Direction:
Please quote the material exactly, every line of it.

Given information:
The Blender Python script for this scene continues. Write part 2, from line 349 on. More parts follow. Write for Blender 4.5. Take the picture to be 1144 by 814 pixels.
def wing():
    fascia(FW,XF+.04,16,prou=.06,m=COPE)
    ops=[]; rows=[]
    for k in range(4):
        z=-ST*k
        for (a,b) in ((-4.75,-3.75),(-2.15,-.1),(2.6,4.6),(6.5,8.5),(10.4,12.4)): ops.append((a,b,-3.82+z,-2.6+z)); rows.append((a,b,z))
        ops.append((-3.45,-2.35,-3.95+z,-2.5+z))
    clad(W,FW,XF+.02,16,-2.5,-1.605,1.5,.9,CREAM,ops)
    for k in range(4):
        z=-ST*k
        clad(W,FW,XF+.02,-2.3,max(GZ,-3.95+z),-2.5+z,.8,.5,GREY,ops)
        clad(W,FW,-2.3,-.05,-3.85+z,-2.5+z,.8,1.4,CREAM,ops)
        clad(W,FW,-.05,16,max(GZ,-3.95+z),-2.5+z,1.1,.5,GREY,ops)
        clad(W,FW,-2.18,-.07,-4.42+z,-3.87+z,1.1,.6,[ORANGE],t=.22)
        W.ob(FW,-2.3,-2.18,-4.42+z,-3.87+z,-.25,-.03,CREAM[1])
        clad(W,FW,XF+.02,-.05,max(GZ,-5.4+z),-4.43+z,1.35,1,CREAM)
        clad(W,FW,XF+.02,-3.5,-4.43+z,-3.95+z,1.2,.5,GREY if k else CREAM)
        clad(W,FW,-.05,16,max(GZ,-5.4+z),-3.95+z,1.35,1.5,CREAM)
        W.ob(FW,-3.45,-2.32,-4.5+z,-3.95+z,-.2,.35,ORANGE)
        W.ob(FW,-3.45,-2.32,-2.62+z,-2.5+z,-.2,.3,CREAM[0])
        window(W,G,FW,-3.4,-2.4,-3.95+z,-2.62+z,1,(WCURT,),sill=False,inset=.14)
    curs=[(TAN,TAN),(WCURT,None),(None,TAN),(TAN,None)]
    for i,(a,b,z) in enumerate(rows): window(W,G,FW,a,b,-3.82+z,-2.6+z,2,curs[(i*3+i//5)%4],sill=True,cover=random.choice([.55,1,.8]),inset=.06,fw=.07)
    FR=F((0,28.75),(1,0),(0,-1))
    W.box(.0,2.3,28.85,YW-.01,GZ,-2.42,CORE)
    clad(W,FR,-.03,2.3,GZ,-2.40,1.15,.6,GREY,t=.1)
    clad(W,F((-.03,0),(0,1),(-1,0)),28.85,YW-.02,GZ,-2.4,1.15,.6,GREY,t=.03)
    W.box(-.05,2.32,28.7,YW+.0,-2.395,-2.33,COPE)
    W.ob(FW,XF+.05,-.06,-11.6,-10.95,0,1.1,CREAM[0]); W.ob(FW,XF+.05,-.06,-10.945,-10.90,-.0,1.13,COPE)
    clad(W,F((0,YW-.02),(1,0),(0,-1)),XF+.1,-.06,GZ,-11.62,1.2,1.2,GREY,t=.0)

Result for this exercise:
The Blender Python script for this scene continues. Write part 2, from line 349 on. More parts follow. Write for Blender 4.5. Take the picture to be 1144 by 814 pixels.
def wing():
    fascia(FW,XF+.04,16,prou=.06,m=COPE)
    ops=[]; rows=[]
    for k in range(4):
        z=-ST*k
        for (a,b) in ((-4.75,-3.75),(-2.15,-.1),(2.6,4.6),(6.5,8.5),(10.4,12.4)): ops.append((a,b,-3.82+z,-2.6+z)); rows.append((a,b,z))
        ops.append((-3.45,-2.35,-3.95+z,-2.5+z))
    clad(W,FW,XF+.02,16,-2.5,-1.605,1.5,.9,CREAM,ops)
    for k in range(4):
        z=-ST*k
        clad(W,FW,XF+.02,-2.3,max(GZ,-3.95+z),-2.5+z,.8,.5,GREY,ops)
        clad(W,FW,-2.3,-.05,-3.85+z,-2.5+z,.8,1.4,CREAM,ops)
        clad(W,FW,-.05,16,max(GZ,-3.95+z),-2.5+z,1.1,.5,GREY,ops)
        clad(W,FW,-2.18,-.07,-4.42+z,-3.87+z,1.1,.6,[ORANGE],t=.22)
        W.ob(FW,-2.3,-2.18,-4.42+z,-3.87+z,-.25,-.03,CREAM[1])
        clad(W,FW,XF+.02,-.05,max(GZ,-5.4+z),-4.43+z,1.35,1,CREAM)
        clad(W,FW,XF+.02,-3.5,-4.43+z,-3.95+z,1.2,.5,GREY if k else CREAM)
        clad(W,FW,-.05,16,max(GZ,-5.4+z),-3.95+z,1.35,1.5,CREAM)
        W.ob(FW,-3.45,-2.32,-4.5+z,-3.95+z,-.2,.35,ORANGE)
        W.ob(FW,-3.45,-2.32,-2.62+z,-2.5+z,-.2,.3,CREAM[0])
        window(W,G,FW,-3.4,-2.4,-3.95+z,-2.62+z,1,(WCURT,),sill=False,inset=.14)
    curs=[(TAN,TAN),(WCURT,None),(None,TAN),(TAN,None)]
    for i,(a,b,z) in enumerate(rows): window(W,G,FW,a,b,-3.82+z,-2.6+z,2,curs[(i*3+i//5)%4],sill=True,cover=random.choice([.55,1,.8]),inset=.06,fw=.07)
    FR=F((0,28.75),(1,0),(0,-1))
    W.box(.0,2.3,28.85,YW-.01,GZ,-2.42,CORE)
    clad(W,FR,-.03,2.3,GZ,-2.40,1.15,.6,GREY,t=.1)
    clad(W,F((-.03,0),(0,1),(-1,0)),28.85,YW-.02,GZ,-2.4,1.15,.6,GREY,t=.03)
    W.box(-.05,2.32,28.7,YW+.0,-2.395,-2.33,COPE)
    W.ob(FW,XF+.05,-.06,-11.6,-10.95,0,1.1,CREAM[0]); W.ob(FW,XF+.05,-.06,-10.945,-10.90,-.0,1.13,COPE)
    clad(W,F((0,YW-.02),(1,0),(0,-1)),XF+.1,-.06,GZ,-11.62,1.2,1.2,GREY,t=.0)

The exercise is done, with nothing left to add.